The task
Count how many lines of the data below contain the string "parts"; the reply should be that number alone.

________

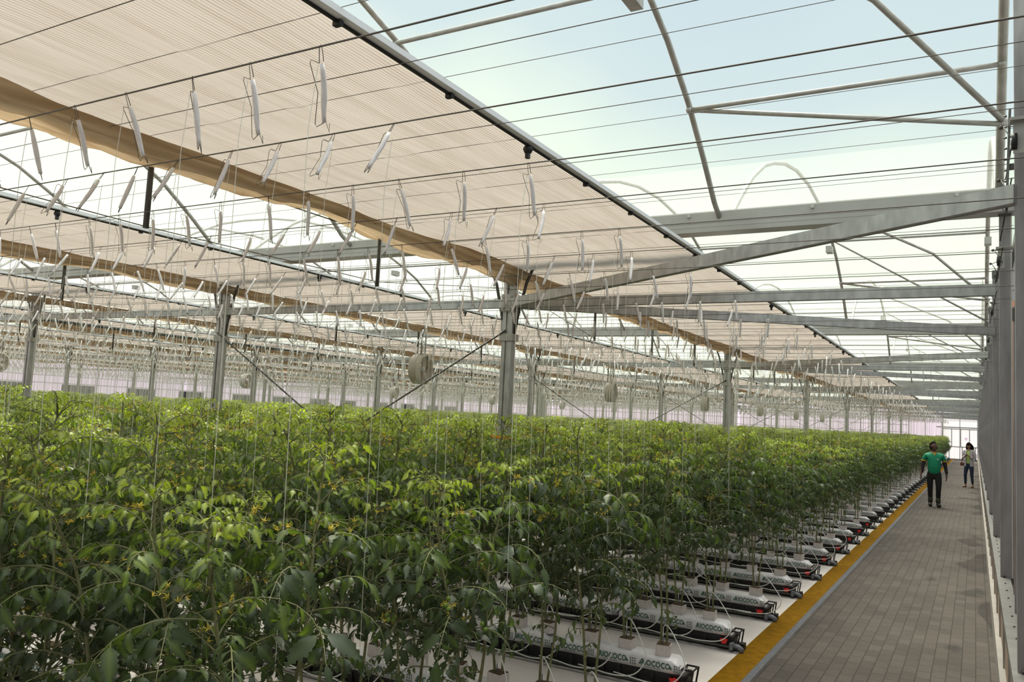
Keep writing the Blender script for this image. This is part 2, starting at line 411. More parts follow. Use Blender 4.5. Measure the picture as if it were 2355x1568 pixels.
for sx in (-1,1):
    b = MB(); b.tube([(sx*.06,0,2.72),(sx*.10,0,2.95),(sx*.20,0,3.35),(sx*.40,0,3.80)], .019, 6)
    SM.append(b.mesh('knee_brace', M['darksteel']))
def post(x, y, label):
    e = empty('steel_post', (x,y,0), label, 'post', 'steel posts standing among the crop rows')
    obj('shaft', PM, None, e); obj('bracket', BM, None, e)
    for s_ in SM: obj('knee_brace', s_, None, e)
    return e
for k in range(1, 10):
    for j, y in enumerate(POSTY):
        if j == 0 or y > YE-1: continue
        x = X0-XS*k
        q = proj((x,y,2.5))
        if not q or q[0] < -250: continue
        p = post(x, y, 'grey steel post, %s gutter row ahead, %s post line from the walkway' % (nth(j), nth(k)))
        if k == 1 and j == 1:
            p['label'] = 'largest grey steel post with an orange tape flag above the plants'
            t = MB(); t.box(-.071,.071,-.056,.056,1.565,1.595); t.box(-.14,-.06,-.062,-.056,1.562,1.598)
            tag(obj('tape_flag', t, M['orange'], p), label='orange tape flag')
# beams
def beam(a, b, label, name='steel_beam', w=.06, h=.095, m='steel', parts=True):
    e = MB(); e.bar(a, b, w, h)
    # rolled lips of the section along both lower edges
    d = (Vector(b)-Vector(a)).normalized(); x = d.cross(Vector((0,0,1))).normalized()
    for s_ in (-1,1):
        o_ = x*(s_*w*.5)+Vector((0,0,-h*.5)); e.bar(Vector(a)+o_, Vector(b)+o_, .008, .012)
    return tag(obj(name, e, M[m]), label, 'beam', 'horizontal beams under the roof')
for j, y in enumerate(POSTY):
    if y > YE-1 or j == 0: continue
    for k in range(0, 10):
        q = proj((X0-XS*(k+.2), y, ZB))
        if q and q[0] > -300:
            xa = X0-XS*k-(.06 if k else 0); xb = X0-XS*(k+1)+.06
            lab = 'straight cross beam at the %s gutter row ahead, %s bay from the wall' % (nth(j), nth(k+1))
            beam((xa,y,ZB),(xb,y,ZB), lab)
    for s_, wd in ((-1,'near'),(1,'far')):
        if y+s_*BAY > YE: continue
        beam((X0+.04, y+s_*BAY, ZB), (X0-XS+.05, y+s_*.06, ZB), 'diagonal beam from wall to inner post, %s side of %s gutter row ahead' % (wd, nth(j)))
# gutters
for j, y in enumerate(POSTY):
    g = MB(); pr = [(-.14,3.98),(-.13,3.98),(-.09,3.82),(.09,3.82),(.13,3.98),(.14,3.98),(.10,3.78),(-.10,3.78)]
    pr = [(y+u,z) for u,z in pr]
    g.extrude(pr, X0+.22, XL, 'x')
    for x in range(0, 20): g.box(X0-.3-x*1.2, X0-.27-x*1.2, y-.15, y-.13, 3.93, 3.96)
    tag(obj('roof_gutter', g, M['gutter']), ('pale metal roof gutter overhead, %s one ahead of the camera' % nth(j)) if j else 'pale metal roof gutter behind the camera', 'gutter', 'roof gutters crossing the house')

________

The result
2